1.Kartini tidak hanya menulis surat tapi juga menuliskan esai dan artikel  lainnya

Salah satu yang cukup diakui adalah tulisan esai dengan tajuk  Handschrift Japara (Tulisan Tangan Jepara). Tulisan tersebut dibuat Kartini sebagai pengantar dalam sebuah Pameran Nasional di Den Haag, Belanda (1898), tulisan itu menulis tentang proses pembuatan batik. Tulisan ini mendapat perhatian dari masyarakat Belanda dan kemudian dimuat sebagai pedoman tentang batik dalam buku De Batikunst in Nederlandsch en hare Geschiedenis (1899). Ada beberapa karya tulis lainnya yang juga diperbincangkan, namun sayang sekali sampai hari ini belum pernah bisa dibuktikan keotentikannya.

2.Kartini menuliskan gagasan, ide, serta berbagai pemikirannya melalui surat menyurat pada lebih dari 10 orang belanda sepanjang tahun 1899-1902

Teman korespondensi Kartini jumlahnya tidak sedikit dan menunjukkan betapa produktifnya Kartini. Para sahabat pena Kartini itu dari kelompok sosialis, feminis, maupun para tokoh politik. Beberapa nama yang tercatat  dan sering disebut adalah Mevrouw Ovink-Soer – seorang sosialis dan feminis dan istri dari Asisten Residen NEI yang menulis untuk majalah wanita Belanda, De Hollandsche Lelie, lalu ada seorang feminis radikal Belanda, Estelle H. Zeehandelaar (Stella), kemudian J. H. Abendanon, Direktur Pendidikan, Industri, dan Agama di Jawa, serta Rosita Abendanon-Mandri (istri Abendanon).

3.Kartini menuliskan berbagai gagasan melalui suratnya dalam usia 20an, dengan cara yang luar biasa “radikal” pada masa itu.

Hal ini terutama jika dilihat bahwa Kartini adalah  kategori perempuan Jawa yang dibesarkan dalam tradisi feodal yang sangat ketat.
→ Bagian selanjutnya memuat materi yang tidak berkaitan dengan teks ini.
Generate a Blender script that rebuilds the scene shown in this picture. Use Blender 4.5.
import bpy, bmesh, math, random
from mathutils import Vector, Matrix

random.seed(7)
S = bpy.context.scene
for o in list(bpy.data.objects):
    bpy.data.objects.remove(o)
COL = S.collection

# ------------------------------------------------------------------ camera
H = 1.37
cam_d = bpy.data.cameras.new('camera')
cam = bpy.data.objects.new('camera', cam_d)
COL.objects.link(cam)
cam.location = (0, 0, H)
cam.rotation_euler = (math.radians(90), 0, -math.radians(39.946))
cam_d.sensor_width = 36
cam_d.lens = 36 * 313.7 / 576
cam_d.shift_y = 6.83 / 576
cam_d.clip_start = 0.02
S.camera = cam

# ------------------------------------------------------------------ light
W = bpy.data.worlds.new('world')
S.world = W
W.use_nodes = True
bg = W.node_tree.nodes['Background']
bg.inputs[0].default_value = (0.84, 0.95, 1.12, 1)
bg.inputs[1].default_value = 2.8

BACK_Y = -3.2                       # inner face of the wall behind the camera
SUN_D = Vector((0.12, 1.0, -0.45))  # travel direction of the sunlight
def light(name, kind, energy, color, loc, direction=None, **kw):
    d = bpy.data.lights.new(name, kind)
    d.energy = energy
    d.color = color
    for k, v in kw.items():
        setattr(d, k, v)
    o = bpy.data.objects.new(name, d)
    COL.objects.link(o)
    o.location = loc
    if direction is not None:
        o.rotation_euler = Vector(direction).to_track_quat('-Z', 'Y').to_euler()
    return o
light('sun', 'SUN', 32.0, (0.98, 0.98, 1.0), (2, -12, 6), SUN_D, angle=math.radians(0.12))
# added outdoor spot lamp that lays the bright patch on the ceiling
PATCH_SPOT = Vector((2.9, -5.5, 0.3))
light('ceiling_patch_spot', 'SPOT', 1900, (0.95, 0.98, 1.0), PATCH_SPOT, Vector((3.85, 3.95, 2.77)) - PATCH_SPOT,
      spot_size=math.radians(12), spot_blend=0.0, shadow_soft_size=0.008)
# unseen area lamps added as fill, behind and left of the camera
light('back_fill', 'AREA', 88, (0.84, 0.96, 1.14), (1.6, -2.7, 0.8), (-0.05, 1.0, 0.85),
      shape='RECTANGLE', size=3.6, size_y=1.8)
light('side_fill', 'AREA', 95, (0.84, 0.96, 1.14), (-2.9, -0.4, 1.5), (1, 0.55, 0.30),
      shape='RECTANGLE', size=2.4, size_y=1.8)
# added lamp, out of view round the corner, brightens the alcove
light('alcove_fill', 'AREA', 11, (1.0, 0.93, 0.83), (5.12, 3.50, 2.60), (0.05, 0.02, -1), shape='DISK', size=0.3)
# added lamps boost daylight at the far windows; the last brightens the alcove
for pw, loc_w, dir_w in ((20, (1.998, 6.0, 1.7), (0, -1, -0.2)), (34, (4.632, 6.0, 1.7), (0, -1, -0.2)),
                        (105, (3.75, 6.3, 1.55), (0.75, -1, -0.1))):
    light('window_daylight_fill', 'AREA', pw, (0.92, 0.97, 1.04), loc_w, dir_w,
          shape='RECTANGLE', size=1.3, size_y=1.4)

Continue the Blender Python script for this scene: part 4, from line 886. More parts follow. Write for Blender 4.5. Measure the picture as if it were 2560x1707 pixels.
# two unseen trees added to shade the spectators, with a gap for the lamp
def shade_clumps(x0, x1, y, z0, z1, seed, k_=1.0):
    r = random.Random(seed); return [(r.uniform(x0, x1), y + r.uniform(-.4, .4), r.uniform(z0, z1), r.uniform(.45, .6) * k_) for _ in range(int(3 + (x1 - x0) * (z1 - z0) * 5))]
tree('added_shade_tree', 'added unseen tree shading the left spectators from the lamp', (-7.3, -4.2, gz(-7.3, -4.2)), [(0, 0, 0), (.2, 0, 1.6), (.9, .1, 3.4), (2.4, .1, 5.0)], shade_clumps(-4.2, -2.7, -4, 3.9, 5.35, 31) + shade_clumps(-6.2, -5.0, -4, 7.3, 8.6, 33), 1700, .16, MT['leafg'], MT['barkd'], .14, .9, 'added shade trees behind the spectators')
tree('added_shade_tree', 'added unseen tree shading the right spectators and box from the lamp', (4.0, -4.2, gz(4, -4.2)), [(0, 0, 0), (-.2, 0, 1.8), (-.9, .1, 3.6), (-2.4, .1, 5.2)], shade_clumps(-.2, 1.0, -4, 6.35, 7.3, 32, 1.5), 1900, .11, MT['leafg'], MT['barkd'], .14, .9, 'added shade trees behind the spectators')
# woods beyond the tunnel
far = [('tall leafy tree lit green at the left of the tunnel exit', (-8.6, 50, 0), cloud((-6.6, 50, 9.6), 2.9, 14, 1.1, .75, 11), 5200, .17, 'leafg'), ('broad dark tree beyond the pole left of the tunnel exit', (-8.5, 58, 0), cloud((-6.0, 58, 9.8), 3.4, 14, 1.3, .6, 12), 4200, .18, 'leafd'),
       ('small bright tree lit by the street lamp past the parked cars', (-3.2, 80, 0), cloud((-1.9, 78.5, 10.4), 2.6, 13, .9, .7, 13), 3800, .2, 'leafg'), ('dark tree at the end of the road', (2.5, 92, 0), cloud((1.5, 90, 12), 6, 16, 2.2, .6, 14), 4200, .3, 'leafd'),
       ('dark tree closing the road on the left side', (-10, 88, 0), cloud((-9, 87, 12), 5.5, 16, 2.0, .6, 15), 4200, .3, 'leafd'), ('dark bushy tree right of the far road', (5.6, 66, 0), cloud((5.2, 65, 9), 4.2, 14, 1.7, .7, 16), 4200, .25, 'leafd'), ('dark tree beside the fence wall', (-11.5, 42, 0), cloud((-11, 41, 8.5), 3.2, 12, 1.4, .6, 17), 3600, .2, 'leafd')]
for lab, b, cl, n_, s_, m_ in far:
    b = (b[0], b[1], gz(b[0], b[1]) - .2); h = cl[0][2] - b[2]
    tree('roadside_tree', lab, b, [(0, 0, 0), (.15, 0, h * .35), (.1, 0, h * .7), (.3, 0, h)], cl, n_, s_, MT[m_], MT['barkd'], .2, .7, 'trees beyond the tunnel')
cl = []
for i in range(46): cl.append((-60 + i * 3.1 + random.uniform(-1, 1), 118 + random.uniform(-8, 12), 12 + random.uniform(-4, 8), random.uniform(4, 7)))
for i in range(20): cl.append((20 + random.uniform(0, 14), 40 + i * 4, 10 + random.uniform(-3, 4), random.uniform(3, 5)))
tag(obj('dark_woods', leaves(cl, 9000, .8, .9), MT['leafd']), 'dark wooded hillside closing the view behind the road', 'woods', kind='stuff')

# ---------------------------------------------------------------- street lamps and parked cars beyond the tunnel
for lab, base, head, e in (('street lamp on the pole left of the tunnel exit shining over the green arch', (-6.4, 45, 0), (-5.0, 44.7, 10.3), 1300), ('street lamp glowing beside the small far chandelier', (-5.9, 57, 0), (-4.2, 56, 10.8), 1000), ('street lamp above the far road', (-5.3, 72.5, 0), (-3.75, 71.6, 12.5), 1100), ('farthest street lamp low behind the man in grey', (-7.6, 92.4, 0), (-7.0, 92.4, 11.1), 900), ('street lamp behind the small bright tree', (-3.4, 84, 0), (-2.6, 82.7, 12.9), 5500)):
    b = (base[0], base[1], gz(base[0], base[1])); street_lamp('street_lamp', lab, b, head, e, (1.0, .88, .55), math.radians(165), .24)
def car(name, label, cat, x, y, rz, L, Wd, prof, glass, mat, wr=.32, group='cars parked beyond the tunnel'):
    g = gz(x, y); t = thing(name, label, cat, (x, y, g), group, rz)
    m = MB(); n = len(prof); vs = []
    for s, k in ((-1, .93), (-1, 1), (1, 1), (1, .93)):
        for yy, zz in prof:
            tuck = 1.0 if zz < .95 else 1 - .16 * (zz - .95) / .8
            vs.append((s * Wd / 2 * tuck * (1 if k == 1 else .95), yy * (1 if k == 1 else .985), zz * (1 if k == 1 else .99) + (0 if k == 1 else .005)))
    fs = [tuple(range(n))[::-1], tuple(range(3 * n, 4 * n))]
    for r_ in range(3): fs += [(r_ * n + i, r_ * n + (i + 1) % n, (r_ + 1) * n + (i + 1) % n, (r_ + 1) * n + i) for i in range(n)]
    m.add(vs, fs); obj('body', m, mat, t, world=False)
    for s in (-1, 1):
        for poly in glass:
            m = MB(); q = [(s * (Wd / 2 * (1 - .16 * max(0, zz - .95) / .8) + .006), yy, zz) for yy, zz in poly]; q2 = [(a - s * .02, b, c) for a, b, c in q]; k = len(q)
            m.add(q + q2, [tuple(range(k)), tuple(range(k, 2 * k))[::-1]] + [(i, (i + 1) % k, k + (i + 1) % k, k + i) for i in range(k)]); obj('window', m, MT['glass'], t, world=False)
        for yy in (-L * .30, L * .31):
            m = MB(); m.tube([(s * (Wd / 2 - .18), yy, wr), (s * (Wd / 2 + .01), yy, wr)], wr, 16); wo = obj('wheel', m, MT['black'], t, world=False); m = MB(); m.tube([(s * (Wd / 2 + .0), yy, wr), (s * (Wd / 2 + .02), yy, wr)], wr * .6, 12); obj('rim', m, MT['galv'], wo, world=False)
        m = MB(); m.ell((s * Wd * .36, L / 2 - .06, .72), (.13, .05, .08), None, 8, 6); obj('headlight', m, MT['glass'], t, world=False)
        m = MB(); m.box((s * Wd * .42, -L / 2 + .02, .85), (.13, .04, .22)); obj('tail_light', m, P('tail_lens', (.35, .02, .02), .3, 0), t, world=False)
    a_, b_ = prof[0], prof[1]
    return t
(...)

Gagasannya tentang persamaan hak perempuan, tentang pendidikan, tentang budaya Jawa, dan juga agama, menjadi inti dari berbagai tulisan Kartini. Sehingga tidak aneh ketika kemudian 106 surat yang dikumpulkan oleh J.H. Abendanon untuk dijadikan buku bertajuk Door Duisternis Tot Licht (1911), mendapatkan sambutan dari berbagai pihak di Belanda hingga berbagai kota Eropa lainnya.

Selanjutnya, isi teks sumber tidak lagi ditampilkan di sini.